## Recorded data

-*-

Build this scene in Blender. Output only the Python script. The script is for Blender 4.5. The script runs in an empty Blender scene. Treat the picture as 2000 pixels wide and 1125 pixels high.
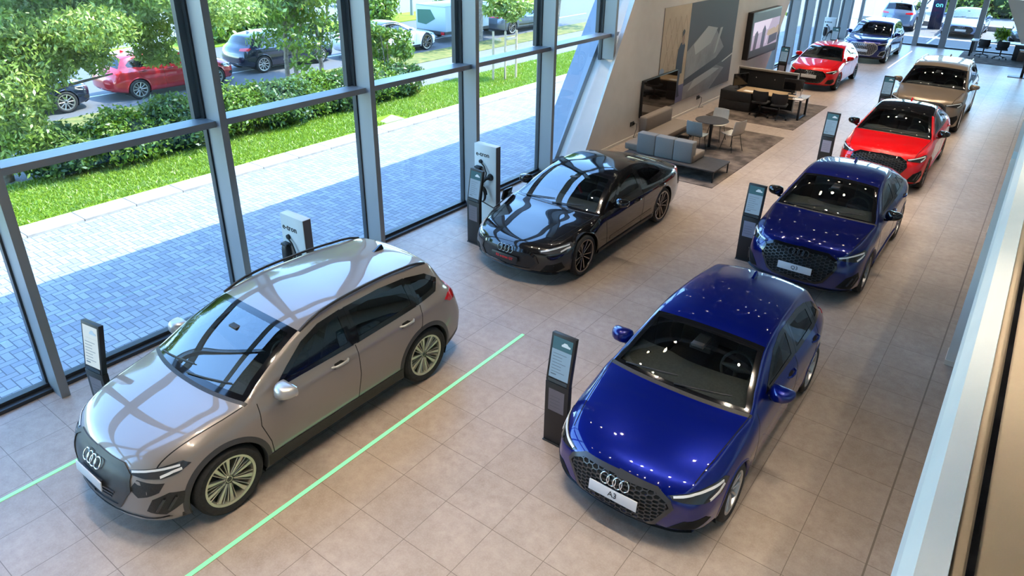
import bpy, bmesh, math, random
import numpy as np
from mathutils import Vector, Matrix
from mathutils.bvhtree import BVHTree
from mathutils import geometry as mgeo

SC = bpy.context.scene
COL = SC.collection
random.seed(7)
RNG = np.random.default_rng(11)

# ------------------------------------------------------------------ camera
cam_data = bpy.data.cameras.new('camera')
cam = bpy.data.objects.new('camera', cam_data)
COL.objects.link(cam)
SC.camera = cam
F_PX = 1359.88
cam_data.sensor_width = 36.0
cam_data.lens = F_PX / 2000.0 * 36.0
cam_data.shift_x = -(1014.79 - 1000.0) / 2000.0
cam_data.shift_y = (468.70 - 562.5) / 2000.0
cam_data.clip_start = 0.02
cam_data.clip_end = 500
RX = (0.80274783, 0.26298018, -0.53519842)
RY = (0.5960669, -0.32779119, 0.7329783)
RZ = (0.01732544, -0.9074108, -0.41988744)
CAM_Z = 5.4566
mw = Matrix(((RX[0], -RX[1], -RX[2], 0.0), (RY[0], -RY[1], -RY[2], 0.0), (RZ[0], -RZ[1], -RZ[2], CAM_Z), (0, 0, 0, 1)))
cam.matrix_world = mw

# ------------------------------------------------------------------ view, sky, sun
SC.view_settings.view_transform = 'Standard'
SC.view_settings.look = 'None'
SC.view_settings.gamma = 1.0
SC.view_settings.use_curve_mapping = False
SC.view_settings.exposure = 0.0
world = bpy.data.worlds.new('sky')
SC.world = world
world.use_nodes = True
wn = world.node_tree
wn.nodes.clear()
wo = wn.nodes.new('ShaderNodeOutputWorld')
wb = wn.nodes.new('ShaderNodeBackground')
ws = wn.nodes.new('ShaderNodeTexSky')
ws.sky_type = 'NISHITA'
ws.sun_disc = False
ws.sun_elevation = math.radians(61.0)
ws.sun_rotation = math.radians(43.0)
ws.air_density = 1.3
ws.dust_density = 0.6
ws.ozone_density = 4.0
wb.inputs['Strength'].default_value = 1.6
wt = wn.nodes.new('ShaderNodeMix')
wt.data_type = 'RGBA'
wt.blend_type = 'MULTIPLY'
wt.inputs[0].default_value = 1.0
wt.inputs[7].default_value = (0.82, 1.0, 1.14, 1)
wn.links.new(ws.outputs[0], wt.inputs[6])
wn.links.new(wt.outputs[2], wb.inputs[0])
wn.links.new(wb.outputs[0], wo.inputs[0])

SUN_DIR = Vector((2.7, 2.9, 7.0)).normalized()          # towards the sun
sun_data = bpy.data.lights.new('sun', 'SUN')
sun_data.energy = 12.0
sun_data.angle = math.radians(0.6)
sun_data.color = (1.0, 0.95, 0.86)
sun = bpy.data.objects.new('sun', sun_data)
COL.objects.link(sun)
sun.location = (20, -20, 60)
sun.rotation_euler = SUN_DIR.to_track_quat('Z', 'Y').to_euler()

CEIL_Z = 7.0
# ------------------------------------------------------------------ helpers
def tag(o, label=None, cat=None, group=None, kind=None):
    if label: o['label'] = label
    if cat: o['category'] = cat
    if group: o['group'] = group
    if kind: o['kind'] = kind
    return o

def empty(name, loc=(0, 0, 0), rz=0.0, label=None, cat=None, group=None):
    o = bpy.data.objects.new(name, None)
    o.empty_display_size = 0.2
    COL.objects.link(o)
    o.location = loc
    o.rotation_euler = (0, 0, rz)
    return tag(o, label, cat, group)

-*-

## Work to do
The lines from the top of the data above through the one holding "cam.matrix_world = mw" are to be repeated exactly, and only those, with no pictures.

## Answer to this problem
Build this scene in Blender. Output only the Python script. The script is for Blender 4.5. The script runs in an empty Blender scene. Treat the picture as 2000 pixels wide and 1125 pixels high.
import bpy, bmesh, math, random
import numpy as np
from mathutils import Vector, Matrix
from mathutils.bvhtree import BVHTree
from mathutils import geometry as mgeo

SC = bpy.context.scene
COL = SC.collection
random.seed(7)
RNG = np.random.default_rng(11)

# ------------------------------------------------------------------ camera
cam_data = bpy.data.cameras.new('camera')
cam = bpy.data.objects.new('camera', cam_data)
COL.objects.link(cam)
SC.camera = cam
F_PX = 1359.88
cam_data.sensor_width = 36.0
cam_data.lens = F_PX / 2000.0 * 36.0
cam_data.shift_x = -(1014.79 - 1000.0) / 2000.0
cam_data.shift_y = (468.70 - 562.5) / 2000.0
cam_data.clip_start = 0.02
cam_data.clip_end = 500
RX = (0.80274783, 0.26298018, -0.53519842)
RY = (0.5960669, -0.32779119, 0.7329783)
RZ = (0.01732544, -0.9074108, -0.41988744)
CAM_Z = 5.4566
mw = Matrix(((RX[0], -RX[1], -RX[2], 0.0), (RY[0], -RY[1], -RY[2], 0.0), (RZ[0], -RZ[1], -RZ[2], CAM_Z), (0, 0, 0, 1)))
cam.matrix_world = mw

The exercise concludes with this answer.